Scenes as source code:
┄┄┄┄┄┄

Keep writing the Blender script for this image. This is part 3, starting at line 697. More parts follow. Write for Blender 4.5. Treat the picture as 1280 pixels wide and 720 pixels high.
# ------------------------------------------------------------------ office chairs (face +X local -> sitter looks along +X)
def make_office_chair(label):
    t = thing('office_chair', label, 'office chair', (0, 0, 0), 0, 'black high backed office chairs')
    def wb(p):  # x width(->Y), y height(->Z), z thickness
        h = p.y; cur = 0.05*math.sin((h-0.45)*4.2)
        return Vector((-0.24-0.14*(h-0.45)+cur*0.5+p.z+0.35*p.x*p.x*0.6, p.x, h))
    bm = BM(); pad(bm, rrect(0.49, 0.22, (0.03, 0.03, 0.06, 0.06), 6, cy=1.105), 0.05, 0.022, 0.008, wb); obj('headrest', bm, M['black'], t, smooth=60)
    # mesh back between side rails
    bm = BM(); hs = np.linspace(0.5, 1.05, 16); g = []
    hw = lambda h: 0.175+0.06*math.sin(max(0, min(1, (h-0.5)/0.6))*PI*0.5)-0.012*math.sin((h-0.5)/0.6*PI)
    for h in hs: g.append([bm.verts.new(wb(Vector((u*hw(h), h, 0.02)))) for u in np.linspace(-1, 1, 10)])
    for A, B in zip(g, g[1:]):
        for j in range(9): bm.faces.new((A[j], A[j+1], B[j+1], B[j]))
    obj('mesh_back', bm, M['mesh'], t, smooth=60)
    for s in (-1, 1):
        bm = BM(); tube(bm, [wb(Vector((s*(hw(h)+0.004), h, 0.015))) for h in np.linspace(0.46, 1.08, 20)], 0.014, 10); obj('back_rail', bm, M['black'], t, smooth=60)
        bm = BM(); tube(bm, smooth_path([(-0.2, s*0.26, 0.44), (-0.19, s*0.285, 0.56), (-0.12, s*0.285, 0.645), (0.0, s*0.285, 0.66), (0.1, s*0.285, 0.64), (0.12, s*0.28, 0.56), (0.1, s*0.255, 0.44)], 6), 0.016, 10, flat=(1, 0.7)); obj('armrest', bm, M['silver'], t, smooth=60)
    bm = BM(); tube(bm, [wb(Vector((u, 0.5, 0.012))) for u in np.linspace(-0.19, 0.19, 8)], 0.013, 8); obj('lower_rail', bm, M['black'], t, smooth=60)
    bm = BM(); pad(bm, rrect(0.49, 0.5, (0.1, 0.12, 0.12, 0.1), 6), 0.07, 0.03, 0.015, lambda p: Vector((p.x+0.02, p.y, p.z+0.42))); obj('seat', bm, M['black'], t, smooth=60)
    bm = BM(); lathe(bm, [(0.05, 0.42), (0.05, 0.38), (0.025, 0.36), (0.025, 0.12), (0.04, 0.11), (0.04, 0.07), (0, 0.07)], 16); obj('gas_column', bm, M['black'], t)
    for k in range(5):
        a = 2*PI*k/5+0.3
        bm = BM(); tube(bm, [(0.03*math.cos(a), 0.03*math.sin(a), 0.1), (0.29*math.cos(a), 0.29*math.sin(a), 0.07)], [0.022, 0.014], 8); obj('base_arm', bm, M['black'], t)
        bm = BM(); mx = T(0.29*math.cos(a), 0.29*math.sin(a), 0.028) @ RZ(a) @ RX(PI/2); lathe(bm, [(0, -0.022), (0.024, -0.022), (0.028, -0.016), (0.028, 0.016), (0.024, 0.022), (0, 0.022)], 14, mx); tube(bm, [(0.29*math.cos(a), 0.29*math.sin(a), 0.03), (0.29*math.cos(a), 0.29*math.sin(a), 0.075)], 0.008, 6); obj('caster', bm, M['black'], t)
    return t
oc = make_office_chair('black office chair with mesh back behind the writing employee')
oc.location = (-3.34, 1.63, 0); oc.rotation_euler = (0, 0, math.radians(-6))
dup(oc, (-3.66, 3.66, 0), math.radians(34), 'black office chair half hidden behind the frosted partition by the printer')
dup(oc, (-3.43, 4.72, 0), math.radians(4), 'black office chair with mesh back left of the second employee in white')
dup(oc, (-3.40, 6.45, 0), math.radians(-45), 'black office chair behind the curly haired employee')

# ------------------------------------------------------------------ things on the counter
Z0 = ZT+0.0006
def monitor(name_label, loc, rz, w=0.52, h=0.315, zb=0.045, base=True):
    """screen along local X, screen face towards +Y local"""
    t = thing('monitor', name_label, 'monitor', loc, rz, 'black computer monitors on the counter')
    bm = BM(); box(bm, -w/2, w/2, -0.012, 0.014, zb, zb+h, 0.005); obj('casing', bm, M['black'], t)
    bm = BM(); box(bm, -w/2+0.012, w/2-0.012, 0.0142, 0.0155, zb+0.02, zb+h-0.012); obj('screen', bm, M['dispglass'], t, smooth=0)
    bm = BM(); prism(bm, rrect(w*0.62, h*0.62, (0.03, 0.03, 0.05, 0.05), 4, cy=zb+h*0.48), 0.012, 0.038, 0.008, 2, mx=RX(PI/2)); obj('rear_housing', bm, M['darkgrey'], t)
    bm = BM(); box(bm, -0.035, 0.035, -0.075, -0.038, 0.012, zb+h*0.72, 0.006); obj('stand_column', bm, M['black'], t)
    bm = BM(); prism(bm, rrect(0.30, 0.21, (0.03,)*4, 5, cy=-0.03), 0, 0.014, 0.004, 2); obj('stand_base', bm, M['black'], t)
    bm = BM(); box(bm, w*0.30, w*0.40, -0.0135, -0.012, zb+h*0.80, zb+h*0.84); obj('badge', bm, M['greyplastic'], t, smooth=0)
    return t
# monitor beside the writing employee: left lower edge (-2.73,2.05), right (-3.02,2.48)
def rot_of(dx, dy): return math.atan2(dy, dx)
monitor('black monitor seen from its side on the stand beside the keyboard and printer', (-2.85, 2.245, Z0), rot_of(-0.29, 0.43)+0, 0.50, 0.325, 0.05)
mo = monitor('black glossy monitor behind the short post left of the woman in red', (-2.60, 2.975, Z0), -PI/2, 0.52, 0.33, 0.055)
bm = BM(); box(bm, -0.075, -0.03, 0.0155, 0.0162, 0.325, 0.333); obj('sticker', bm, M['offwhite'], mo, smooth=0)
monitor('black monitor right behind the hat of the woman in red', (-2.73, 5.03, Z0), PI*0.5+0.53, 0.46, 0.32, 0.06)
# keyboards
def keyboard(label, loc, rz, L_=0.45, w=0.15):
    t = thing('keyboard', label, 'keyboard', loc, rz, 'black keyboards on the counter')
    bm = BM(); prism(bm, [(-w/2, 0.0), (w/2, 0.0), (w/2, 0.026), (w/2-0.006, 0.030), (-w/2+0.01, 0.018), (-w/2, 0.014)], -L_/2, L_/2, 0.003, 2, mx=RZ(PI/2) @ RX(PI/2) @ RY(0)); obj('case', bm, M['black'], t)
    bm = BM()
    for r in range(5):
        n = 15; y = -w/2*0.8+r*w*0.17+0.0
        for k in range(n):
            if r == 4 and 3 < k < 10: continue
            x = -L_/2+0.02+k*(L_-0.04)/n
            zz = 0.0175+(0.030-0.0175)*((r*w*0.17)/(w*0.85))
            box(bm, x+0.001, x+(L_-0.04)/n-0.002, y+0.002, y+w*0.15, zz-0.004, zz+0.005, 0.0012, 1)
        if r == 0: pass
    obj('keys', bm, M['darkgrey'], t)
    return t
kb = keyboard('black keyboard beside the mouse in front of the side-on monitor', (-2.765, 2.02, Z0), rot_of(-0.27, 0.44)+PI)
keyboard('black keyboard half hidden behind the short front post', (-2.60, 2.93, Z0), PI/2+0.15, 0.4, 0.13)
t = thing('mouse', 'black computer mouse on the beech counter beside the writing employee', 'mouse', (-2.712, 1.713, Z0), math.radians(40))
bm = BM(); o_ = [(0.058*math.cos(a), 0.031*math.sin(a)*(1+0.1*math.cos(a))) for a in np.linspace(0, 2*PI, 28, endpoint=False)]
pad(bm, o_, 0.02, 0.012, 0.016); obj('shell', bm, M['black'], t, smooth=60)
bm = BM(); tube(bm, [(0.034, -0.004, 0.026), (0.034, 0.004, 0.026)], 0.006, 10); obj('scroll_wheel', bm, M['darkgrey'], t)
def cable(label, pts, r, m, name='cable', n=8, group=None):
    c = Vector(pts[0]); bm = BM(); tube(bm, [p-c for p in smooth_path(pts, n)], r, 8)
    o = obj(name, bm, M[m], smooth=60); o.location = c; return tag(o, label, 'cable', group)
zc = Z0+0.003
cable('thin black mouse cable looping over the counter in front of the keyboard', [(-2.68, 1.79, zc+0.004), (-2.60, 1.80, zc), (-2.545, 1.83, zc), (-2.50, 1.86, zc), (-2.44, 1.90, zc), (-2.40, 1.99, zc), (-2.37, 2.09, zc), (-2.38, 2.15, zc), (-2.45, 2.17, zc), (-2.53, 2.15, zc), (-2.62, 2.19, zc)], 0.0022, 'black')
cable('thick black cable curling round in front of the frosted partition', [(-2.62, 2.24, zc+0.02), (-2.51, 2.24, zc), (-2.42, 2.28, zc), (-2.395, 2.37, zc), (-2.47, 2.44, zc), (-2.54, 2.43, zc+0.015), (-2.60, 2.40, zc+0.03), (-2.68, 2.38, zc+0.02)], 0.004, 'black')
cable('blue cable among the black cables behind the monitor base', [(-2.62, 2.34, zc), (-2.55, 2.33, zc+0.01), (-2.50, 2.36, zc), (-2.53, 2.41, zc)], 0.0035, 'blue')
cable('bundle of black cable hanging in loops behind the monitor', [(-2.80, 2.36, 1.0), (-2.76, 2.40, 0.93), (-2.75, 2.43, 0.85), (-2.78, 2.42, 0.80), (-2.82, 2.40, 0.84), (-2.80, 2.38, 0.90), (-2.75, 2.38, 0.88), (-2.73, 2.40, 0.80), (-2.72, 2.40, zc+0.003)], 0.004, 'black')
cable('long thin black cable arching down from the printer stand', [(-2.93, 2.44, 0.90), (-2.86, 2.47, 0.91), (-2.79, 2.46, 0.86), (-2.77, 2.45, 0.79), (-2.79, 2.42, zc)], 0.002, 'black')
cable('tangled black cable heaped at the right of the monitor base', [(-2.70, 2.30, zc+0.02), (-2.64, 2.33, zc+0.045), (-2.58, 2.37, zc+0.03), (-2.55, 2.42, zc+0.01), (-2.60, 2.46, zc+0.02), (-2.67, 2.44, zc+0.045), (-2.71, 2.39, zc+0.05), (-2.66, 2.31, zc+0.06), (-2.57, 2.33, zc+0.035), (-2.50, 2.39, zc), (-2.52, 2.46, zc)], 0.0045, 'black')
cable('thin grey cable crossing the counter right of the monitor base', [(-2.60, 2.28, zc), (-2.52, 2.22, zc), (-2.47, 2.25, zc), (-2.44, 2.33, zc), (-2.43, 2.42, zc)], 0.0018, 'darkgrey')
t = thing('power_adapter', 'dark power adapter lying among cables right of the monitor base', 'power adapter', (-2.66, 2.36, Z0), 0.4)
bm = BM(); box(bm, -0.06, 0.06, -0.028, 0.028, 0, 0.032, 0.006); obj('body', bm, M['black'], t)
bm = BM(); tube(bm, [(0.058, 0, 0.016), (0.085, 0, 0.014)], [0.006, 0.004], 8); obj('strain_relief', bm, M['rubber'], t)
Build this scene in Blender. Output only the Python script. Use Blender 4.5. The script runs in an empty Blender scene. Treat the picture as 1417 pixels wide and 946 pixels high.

┄┄┄┄┄┄

### Job
Show every line of the listing in which the string "this" can be found.

### Reply to the exercise
Keep writing the Blender script for this image. This is part 3, starting at line 697. More parts follow. Write for Blender 4.5. Treat the picture as 1280 pixels wide and 720 pixels high.
Build this scene in Blender. Output only the Python script. Use Blender 4.5. The script runs in an empty Blender scene. Treat the picture as 1417 pixels wide and 946 pixels high.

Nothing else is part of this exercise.